Corporate holiday party planning: How our small business saved money while reducing employee stress

In a recent blog post, I talked about how poorly planned holiday gifting became an infamous learning experience for a small business. Fortunately (no, that’s a typo), it was not the only mistake made that year. This next mistake, however, spawned a new and much loved tradition for the company.

So what happened exactly? The year before I arrived at this organization was a bit of a mess in terms of holiday planning. And a major item that was overlooked happened to be planning the employee and client holiday parties. No one really knew who was responsible for planning the parties and who would book them. Already overwhelmed with end-of-year projects, no one brought it up in company meetings because they were afraid that they would then be volun-told to take the lead. When the controller finally came forward with the budget for the two events (this was in December), the president then realized she had overlooked them entirely.

It was all hands on deck as panicked employees tried and failed multiple times to book a venue and services within the budget and a two-week time frame. Salespeople and other key employees were fearful that the holiday parties would overlap with previously booked vacations or their family commitments.

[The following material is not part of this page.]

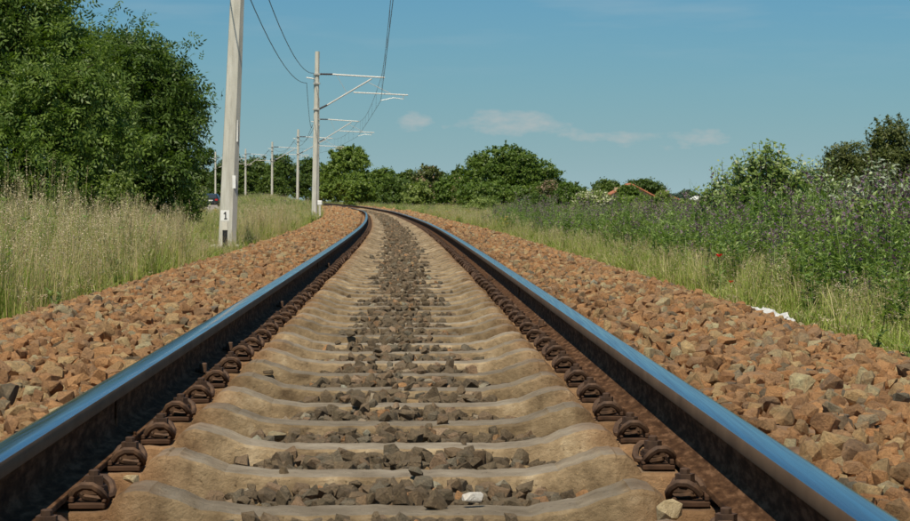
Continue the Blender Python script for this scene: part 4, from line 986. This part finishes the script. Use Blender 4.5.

Nothing seemed to be working out and performance in other areas rapidly plummeted as a result of the pressure and failed attempts to book venues, entertainment and catering. This is when the president came up with a brilliant idea: forget the holiday party.

Instead, she decided that the company would bring in the New Year with a bang. January bookings were made at top venues for a lot less than what it would have cost in December. A wider talent pool opened up for entertainment and catering companies were able to accommodate us for a lot less.

Aside from the cost savings, employees were thrilled. They did not have to worry about the corporate party taking precedence over a friend or family member’s gathering, or stress about whether or not their spouse’s corporate party would be booked on the same evening.  A January party also served to start the year with on a celebratory and collaborative note.

The client party had a record turnout of attendees and overwhelmingly positive feedback. The timing of the event was much appreciated and the fact that the party was not a “Christmas” party masquerading as a non-denominational holiday party served to make many of our diverse range of clients and prospects feel much more comfortable and celebratory.

Of course it goes without saying that this was the first of many New Year parties held in this organization.